To be done => Take every line from the listing below that contains "picture".

Information supplied =>
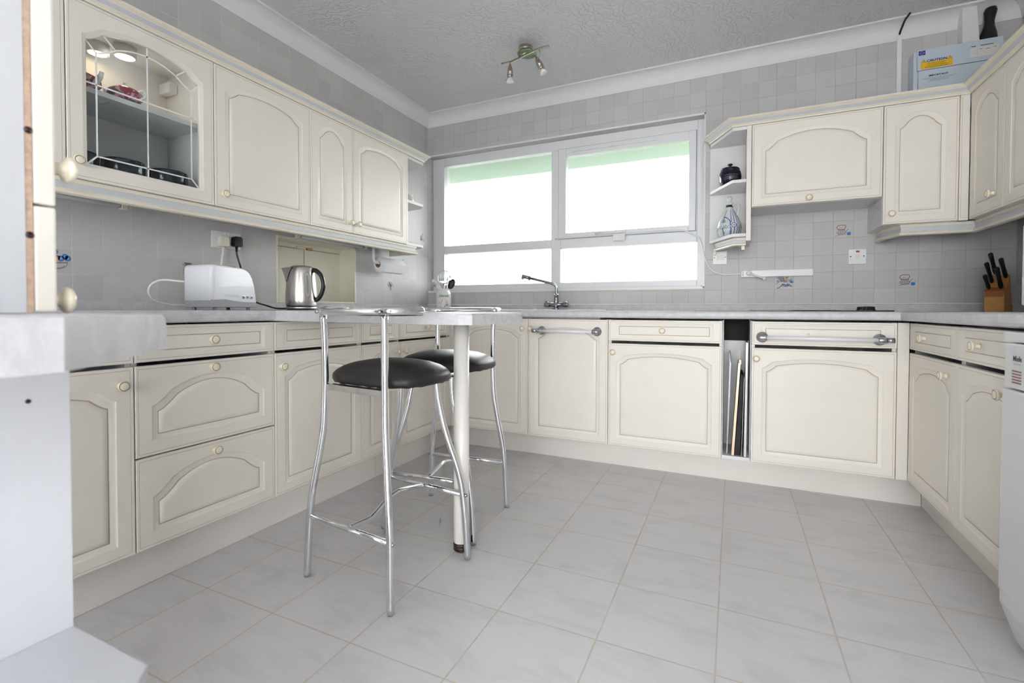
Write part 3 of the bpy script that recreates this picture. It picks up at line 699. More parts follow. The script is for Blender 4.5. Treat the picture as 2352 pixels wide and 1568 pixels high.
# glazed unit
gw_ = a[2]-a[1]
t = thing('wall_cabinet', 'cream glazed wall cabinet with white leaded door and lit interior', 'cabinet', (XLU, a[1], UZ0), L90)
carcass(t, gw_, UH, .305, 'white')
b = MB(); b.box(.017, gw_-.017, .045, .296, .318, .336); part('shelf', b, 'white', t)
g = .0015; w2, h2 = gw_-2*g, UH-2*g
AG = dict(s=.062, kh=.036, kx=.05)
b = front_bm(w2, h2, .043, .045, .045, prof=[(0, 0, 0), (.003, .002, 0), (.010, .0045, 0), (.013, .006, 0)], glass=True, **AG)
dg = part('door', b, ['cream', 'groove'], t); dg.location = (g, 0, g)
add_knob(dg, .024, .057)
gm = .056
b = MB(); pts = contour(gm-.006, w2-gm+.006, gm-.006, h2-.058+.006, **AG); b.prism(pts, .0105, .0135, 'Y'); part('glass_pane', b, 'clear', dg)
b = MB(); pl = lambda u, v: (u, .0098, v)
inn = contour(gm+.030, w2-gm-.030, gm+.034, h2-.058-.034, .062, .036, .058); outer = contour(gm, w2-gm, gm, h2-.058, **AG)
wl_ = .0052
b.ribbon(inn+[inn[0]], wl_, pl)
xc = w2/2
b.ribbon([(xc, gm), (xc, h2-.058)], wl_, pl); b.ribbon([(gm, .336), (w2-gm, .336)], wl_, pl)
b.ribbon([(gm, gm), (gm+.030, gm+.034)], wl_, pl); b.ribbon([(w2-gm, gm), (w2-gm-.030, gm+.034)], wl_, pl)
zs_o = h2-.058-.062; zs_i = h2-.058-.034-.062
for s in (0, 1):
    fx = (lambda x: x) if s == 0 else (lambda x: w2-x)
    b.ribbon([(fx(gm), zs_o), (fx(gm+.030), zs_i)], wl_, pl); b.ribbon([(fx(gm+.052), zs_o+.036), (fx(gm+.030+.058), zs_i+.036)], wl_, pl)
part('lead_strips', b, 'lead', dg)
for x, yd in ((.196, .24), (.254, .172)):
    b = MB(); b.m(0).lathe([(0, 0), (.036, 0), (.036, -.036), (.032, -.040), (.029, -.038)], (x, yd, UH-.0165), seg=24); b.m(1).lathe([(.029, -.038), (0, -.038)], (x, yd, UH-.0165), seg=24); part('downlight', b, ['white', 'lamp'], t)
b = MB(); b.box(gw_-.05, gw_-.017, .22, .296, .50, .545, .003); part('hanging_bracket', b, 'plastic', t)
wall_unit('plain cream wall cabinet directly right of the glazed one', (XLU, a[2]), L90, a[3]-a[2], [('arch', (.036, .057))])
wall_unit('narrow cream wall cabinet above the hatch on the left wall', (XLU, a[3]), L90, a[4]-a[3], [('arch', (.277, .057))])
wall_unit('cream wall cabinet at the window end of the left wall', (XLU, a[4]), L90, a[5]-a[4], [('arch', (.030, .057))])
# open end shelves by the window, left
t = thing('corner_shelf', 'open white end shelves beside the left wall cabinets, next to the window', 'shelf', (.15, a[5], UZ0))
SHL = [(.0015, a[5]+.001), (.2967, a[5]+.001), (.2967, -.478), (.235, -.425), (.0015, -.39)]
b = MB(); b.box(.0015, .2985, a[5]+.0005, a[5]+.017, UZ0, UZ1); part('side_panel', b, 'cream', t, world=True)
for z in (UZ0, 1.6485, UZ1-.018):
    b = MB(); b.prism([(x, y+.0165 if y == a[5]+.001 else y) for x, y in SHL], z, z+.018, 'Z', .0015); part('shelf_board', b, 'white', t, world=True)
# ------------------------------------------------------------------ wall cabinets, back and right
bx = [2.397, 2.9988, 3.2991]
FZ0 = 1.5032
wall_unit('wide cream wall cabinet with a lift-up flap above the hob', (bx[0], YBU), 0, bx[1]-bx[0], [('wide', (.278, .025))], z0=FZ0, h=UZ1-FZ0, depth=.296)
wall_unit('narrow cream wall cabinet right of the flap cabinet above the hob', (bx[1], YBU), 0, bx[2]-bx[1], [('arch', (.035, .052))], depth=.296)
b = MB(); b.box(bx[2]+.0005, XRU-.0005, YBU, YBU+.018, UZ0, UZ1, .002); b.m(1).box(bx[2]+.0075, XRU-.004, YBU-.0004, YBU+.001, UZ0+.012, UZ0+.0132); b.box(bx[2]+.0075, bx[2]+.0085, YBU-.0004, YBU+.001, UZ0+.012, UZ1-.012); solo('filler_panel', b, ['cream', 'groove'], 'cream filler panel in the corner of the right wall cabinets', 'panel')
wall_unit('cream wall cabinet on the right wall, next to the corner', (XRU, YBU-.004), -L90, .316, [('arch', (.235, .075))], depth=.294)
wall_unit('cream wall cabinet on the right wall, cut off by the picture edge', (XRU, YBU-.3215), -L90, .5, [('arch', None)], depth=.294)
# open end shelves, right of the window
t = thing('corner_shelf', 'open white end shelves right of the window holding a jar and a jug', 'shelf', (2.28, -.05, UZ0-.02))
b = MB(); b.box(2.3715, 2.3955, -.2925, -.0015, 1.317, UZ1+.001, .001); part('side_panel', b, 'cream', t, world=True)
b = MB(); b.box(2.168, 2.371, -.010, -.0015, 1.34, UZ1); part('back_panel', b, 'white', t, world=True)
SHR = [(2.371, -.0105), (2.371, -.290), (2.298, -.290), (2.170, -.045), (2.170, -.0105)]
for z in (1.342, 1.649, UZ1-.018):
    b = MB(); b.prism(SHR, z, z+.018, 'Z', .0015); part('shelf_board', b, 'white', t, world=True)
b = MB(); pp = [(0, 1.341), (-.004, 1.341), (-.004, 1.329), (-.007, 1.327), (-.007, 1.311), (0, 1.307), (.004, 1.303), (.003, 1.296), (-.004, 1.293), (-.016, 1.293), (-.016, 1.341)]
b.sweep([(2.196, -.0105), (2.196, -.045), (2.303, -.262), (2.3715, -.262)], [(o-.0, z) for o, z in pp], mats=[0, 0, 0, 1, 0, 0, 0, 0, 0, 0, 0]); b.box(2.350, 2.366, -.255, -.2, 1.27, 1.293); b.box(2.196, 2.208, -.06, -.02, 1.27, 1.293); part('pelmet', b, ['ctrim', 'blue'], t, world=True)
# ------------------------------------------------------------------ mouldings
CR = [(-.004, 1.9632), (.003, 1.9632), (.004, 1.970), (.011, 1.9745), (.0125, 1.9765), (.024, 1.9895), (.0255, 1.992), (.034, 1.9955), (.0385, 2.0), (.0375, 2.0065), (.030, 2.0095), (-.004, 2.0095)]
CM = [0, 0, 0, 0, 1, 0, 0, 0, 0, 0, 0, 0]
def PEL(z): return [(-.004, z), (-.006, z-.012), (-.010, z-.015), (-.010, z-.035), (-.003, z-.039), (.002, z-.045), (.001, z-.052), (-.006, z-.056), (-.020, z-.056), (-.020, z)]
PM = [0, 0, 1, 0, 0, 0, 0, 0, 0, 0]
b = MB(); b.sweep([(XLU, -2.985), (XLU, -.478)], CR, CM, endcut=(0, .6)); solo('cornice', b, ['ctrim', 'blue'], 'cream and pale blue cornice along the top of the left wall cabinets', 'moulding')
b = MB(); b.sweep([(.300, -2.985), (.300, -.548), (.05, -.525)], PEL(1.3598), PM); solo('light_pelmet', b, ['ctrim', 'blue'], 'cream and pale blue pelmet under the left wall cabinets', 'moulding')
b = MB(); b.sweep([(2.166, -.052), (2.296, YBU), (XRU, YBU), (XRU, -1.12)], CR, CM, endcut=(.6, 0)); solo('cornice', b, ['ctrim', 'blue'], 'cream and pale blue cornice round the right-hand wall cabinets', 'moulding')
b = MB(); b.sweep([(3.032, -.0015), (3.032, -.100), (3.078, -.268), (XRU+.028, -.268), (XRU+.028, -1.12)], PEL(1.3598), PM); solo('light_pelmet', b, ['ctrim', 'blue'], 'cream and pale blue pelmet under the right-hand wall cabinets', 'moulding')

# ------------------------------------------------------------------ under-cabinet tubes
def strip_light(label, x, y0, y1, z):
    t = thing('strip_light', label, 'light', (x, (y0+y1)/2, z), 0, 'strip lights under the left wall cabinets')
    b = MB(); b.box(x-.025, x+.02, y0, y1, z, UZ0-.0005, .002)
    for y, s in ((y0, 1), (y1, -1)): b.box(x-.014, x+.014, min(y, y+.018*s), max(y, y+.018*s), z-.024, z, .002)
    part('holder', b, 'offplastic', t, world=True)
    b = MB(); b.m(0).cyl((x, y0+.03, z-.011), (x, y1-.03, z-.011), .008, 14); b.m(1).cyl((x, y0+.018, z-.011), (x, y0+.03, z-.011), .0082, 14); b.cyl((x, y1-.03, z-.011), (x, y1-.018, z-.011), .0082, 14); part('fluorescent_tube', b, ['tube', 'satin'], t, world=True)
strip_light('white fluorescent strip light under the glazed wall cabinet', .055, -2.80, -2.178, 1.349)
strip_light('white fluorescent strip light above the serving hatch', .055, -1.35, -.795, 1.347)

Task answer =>
Write part 3 of the bpy script that recreates this picture. It picks up at line 699. More parts follow. The script is for Blender 4.5. Treat the picture as 2352 pixels wide and 1568 pixels high.
wall_unit('cream wall cabinet on the right wall, cut off by the picture edge', (XRU, YBU-.3215), -L90, .5, [('arch', None)], depth=.294)